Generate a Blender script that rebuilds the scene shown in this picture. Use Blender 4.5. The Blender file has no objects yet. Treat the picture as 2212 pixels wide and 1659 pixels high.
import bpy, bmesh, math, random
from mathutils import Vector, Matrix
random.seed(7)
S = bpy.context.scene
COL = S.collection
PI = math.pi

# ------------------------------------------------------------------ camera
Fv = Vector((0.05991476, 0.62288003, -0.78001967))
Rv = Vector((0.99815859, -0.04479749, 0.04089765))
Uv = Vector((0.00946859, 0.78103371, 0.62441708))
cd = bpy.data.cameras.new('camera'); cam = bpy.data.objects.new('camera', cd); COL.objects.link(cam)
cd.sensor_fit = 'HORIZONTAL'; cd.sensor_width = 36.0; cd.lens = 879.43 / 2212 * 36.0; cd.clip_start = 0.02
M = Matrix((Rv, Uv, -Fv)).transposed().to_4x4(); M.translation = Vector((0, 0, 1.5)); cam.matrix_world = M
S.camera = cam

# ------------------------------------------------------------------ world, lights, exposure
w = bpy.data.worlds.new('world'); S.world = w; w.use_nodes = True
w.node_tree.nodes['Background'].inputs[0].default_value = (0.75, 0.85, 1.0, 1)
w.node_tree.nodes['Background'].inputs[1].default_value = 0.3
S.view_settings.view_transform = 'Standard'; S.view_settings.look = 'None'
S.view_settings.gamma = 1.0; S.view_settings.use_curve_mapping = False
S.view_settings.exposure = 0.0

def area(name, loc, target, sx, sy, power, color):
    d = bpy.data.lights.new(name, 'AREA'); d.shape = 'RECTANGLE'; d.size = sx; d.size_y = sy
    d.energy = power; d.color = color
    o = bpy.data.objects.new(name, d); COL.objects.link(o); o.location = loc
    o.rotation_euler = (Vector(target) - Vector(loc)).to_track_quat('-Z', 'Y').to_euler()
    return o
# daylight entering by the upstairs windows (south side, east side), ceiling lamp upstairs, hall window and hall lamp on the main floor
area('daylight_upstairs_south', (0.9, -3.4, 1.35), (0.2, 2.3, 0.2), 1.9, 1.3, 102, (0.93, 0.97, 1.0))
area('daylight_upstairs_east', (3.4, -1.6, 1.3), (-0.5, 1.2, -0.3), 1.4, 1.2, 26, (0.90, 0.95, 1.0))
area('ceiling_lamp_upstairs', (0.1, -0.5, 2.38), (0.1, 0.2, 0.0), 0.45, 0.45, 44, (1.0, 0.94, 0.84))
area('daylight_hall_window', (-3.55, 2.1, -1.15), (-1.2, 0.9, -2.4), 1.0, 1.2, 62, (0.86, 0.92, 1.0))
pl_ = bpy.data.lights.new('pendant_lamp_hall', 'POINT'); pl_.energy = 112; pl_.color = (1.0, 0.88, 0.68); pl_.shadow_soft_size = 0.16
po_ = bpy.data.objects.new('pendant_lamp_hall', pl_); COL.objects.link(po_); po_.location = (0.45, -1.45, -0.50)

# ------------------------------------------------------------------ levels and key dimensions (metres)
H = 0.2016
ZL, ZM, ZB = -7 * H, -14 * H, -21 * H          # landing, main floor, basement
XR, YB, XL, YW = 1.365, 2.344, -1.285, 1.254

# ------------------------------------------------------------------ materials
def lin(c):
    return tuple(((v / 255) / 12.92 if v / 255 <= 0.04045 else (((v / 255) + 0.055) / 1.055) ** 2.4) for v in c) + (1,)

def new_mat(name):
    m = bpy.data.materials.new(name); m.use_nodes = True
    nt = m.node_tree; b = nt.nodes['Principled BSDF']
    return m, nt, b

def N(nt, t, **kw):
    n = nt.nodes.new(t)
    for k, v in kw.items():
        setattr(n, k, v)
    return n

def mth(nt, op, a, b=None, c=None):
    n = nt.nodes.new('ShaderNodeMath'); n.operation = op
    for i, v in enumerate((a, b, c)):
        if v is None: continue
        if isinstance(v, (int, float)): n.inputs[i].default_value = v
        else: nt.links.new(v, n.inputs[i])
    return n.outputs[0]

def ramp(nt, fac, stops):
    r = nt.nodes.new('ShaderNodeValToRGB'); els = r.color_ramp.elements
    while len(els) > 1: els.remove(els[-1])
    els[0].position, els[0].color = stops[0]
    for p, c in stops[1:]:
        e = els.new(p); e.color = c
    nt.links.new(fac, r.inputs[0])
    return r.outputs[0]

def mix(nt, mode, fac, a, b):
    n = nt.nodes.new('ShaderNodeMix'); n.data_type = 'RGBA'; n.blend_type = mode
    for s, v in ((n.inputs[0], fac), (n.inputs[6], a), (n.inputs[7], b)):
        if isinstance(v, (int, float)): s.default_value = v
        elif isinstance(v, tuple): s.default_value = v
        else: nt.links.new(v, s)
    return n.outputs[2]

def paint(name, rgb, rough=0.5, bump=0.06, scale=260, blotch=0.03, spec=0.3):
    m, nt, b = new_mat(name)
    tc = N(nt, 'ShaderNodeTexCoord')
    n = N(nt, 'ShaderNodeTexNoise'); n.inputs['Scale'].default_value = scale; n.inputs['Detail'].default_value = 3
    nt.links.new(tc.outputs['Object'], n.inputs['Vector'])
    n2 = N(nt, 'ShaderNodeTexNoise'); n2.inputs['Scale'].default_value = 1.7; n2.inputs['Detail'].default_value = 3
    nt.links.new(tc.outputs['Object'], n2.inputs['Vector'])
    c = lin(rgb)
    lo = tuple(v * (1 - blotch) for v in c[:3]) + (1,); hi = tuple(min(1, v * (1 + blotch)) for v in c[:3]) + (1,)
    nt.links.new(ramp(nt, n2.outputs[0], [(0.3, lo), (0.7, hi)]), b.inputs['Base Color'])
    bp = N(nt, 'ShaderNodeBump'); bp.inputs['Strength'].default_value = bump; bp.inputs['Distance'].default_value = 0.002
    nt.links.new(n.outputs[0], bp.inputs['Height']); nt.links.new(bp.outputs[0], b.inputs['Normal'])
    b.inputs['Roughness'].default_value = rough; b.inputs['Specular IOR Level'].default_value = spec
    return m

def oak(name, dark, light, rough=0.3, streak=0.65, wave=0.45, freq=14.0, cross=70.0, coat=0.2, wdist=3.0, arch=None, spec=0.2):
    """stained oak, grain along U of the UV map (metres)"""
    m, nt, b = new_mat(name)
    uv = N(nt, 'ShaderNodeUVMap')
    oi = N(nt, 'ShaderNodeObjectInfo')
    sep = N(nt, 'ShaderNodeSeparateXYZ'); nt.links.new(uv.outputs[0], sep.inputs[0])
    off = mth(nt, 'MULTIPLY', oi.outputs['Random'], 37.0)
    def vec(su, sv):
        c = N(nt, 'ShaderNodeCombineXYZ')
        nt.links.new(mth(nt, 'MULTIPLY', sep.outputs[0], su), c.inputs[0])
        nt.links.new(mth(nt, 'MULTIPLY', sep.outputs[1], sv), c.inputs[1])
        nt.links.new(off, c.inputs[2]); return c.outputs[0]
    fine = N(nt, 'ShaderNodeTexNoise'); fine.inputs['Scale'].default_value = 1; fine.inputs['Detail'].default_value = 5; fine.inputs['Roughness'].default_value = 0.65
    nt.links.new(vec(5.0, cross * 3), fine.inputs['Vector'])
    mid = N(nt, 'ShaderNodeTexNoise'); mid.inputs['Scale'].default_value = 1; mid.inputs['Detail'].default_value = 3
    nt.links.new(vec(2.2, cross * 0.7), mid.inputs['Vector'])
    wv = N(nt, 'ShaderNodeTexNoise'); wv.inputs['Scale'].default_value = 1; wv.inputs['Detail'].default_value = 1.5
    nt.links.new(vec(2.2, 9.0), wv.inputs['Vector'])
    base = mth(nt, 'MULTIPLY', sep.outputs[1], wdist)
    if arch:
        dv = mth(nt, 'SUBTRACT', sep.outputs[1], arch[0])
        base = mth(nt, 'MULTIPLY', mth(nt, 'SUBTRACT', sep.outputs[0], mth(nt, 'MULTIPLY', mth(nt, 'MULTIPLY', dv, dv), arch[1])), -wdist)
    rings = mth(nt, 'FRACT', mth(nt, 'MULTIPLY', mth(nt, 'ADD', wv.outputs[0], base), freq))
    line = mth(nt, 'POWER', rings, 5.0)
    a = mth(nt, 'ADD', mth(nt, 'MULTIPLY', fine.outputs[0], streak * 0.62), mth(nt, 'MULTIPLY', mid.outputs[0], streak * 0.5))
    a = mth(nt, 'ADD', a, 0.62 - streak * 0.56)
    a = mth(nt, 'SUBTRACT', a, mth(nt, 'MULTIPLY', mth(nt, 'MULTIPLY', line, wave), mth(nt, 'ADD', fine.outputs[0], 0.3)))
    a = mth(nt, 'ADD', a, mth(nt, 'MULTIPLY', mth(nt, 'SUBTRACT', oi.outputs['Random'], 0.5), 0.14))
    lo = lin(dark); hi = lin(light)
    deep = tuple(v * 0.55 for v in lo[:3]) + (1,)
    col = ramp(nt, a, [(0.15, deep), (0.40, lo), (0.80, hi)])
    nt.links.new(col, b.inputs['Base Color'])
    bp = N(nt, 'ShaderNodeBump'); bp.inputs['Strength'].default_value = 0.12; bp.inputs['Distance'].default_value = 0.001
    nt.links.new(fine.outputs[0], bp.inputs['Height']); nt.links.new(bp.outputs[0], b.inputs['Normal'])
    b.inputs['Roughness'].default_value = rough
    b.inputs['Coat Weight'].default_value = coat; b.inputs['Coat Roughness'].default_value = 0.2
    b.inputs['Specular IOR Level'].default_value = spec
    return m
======
> [Directions for this task]
Please repeat word for word the lines above that run from the beginning through the line containing "PI = math.pi", keeping both the first and that last line.

> [Task result]
Generate a Blender script that rebuilds the scene shown in this picture. Use Blender 4.5. The Blender file has no objects yet. Treat the picture as 2212 pixels wide and 1659 pixels high.
import bpy, bmesh, math, random
from mathutils import Vector, Matrix
random.seed(7)
S = bpy.context.scene
COL = S.collection
PI = math.pi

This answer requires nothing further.